I forgot to add that the only good thing about this whole debacle is that we've already been waiting 25 years for the Power Station to be re-developed so there must be a very high chance this extension isn't going to happen any time soon.
Doesn't the CJ problem have a simple solution? Half of the trains in the peak can terminate and reverse at Battersea, to pick up people from there empty, and the other half start from CJ and can fill up.

Isn't this what happens at Seven Sisters / Walthamstow Ctl?
The developer is paying (admittedly, allegedly) for the link from Kennington to Battersea in it's entirety.

Clapham Junction extension - if it happens - would be taxpayer funded. Much better to make passive provision and then maybe continue with plans once construction is fully underway to Battersea and all funds from the developer are in place. Then it is a relatively simple/cheap job to continue on to CJ (or plan extension elsewhere - Chelsea, Earl's Ct, KO and up to OOC is one not entirely outlandish idea i have heard).

Doing CJ from the start means mixing budgets/pots of money etc and potentially having the taxpayer pick up a larger tab than at present.

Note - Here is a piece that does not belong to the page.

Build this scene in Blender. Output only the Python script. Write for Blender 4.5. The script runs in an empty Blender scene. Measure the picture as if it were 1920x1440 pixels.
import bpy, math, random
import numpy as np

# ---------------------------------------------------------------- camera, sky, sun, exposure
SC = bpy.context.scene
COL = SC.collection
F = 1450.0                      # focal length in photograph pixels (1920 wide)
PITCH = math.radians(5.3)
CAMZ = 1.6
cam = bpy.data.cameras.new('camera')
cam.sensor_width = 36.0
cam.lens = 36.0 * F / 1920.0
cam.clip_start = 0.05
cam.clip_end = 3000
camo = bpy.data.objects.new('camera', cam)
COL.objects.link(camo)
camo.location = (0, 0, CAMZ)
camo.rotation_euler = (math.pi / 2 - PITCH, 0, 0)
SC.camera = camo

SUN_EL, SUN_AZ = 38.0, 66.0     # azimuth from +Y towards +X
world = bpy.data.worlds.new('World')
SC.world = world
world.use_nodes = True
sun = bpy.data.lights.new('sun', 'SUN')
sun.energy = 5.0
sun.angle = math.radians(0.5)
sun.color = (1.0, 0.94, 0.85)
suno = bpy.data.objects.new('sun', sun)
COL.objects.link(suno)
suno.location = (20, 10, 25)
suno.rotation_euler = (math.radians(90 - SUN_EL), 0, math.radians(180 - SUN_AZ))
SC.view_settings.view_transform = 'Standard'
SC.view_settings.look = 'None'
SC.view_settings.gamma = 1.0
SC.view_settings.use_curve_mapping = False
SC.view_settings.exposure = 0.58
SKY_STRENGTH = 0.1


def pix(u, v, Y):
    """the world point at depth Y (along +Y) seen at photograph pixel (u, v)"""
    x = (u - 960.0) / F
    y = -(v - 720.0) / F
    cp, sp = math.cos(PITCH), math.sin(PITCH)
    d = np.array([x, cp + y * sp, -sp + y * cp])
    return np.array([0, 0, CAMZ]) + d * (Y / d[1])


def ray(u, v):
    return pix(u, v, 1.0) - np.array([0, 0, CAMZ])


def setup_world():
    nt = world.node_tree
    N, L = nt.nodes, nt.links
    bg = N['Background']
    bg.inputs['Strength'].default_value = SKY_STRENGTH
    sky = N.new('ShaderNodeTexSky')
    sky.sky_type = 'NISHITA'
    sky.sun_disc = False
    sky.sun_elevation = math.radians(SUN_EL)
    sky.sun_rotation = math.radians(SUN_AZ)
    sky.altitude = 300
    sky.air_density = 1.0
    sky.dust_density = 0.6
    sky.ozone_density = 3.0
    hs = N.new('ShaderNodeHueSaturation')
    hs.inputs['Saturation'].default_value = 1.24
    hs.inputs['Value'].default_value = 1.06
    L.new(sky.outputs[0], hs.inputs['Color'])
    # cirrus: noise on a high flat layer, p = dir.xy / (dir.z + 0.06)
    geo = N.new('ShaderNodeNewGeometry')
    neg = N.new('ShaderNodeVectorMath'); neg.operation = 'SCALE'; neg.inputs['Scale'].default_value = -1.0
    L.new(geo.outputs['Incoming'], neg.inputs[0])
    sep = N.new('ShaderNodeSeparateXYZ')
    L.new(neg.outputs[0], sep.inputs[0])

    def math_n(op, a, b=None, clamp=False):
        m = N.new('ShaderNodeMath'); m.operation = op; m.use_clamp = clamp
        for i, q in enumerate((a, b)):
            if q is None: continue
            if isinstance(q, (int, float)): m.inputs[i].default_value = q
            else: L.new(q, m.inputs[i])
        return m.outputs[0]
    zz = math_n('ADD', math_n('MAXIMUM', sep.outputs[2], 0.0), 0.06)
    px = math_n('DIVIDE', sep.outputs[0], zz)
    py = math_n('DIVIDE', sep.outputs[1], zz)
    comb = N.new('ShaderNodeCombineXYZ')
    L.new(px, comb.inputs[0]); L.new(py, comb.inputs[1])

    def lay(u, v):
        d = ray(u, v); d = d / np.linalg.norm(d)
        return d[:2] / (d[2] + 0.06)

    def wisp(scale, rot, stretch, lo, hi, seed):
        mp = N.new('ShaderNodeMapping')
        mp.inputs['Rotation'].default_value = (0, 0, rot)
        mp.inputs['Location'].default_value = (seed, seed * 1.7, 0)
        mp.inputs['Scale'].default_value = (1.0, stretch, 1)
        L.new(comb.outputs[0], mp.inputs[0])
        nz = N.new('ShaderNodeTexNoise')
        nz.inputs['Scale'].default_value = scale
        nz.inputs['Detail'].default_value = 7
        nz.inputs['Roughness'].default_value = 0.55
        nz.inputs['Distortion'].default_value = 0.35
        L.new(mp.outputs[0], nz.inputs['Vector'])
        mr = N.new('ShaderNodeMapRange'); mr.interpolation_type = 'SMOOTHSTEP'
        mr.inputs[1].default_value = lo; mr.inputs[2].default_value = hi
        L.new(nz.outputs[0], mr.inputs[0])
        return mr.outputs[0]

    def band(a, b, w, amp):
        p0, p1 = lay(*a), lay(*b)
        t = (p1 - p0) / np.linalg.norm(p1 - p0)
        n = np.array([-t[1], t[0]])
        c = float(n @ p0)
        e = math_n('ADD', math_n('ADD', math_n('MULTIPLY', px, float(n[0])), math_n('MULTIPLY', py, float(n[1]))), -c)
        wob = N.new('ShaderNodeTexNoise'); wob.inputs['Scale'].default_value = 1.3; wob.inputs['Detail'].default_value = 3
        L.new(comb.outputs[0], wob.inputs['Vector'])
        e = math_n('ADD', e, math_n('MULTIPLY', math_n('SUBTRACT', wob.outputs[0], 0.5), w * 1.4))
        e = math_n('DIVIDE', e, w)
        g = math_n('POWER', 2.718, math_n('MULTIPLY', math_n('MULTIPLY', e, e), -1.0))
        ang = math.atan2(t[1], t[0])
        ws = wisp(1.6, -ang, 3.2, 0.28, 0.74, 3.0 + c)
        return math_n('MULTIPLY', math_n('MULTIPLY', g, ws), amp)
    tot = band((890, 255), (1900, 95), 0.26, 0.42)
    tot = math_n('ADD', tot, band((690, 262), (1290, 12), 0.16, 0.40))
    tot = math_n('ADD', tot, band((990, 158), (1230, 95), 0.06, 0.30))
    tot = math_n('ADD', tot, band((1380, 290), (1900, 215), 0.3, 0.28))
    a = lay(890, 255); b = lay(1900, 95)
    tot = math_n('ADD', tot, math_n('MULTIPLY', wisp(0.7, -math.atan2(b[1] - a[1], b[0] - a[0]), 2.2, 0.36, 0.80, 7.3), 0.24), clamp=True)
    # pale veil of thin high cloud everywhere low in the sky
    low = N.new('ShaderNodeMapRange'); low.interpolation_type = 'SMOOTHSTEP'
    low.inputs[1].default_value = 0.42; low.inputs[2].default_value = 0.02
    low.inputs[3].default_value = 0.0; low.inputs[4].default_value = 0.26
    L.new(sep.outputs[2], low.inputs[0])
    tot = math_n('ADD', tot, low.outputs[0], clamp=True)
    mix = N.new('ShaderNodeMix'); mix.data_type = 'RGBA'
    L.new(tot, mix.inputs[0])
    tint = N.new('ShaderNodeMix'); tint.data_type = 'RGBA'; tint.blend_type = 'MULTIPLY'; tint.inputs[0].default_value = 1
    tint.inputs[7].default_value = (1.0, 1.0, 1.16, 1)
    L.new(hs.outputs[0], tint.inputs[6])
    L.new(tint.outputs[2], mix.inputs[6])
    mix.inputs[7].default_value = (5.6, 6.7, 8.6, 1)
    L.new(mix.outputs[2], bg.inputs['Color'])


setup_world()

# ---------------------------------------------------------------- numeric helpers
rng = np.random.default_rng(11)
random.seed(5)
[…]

Admittedly it might not be the best option. But if the options are basically no extensions at all (because no taxpayer funding, or it is much lower prio than other potential large schemes such as CR2, Bakerloo extension, HS2 connectivity etc etc), then having a new free extension is possibly better than no extension/plans at all for 50+ more years.

Vauxhall interchange, i agree no, based on footfall and H&S issues. Oval, based on the route, seems odd to ignore. And not tying up with Battersea Park and revamping that station as second transport route to this whole new development also seems a bit odd, though i would expect at least one of QRB or BP to possibly close if the tube link opens.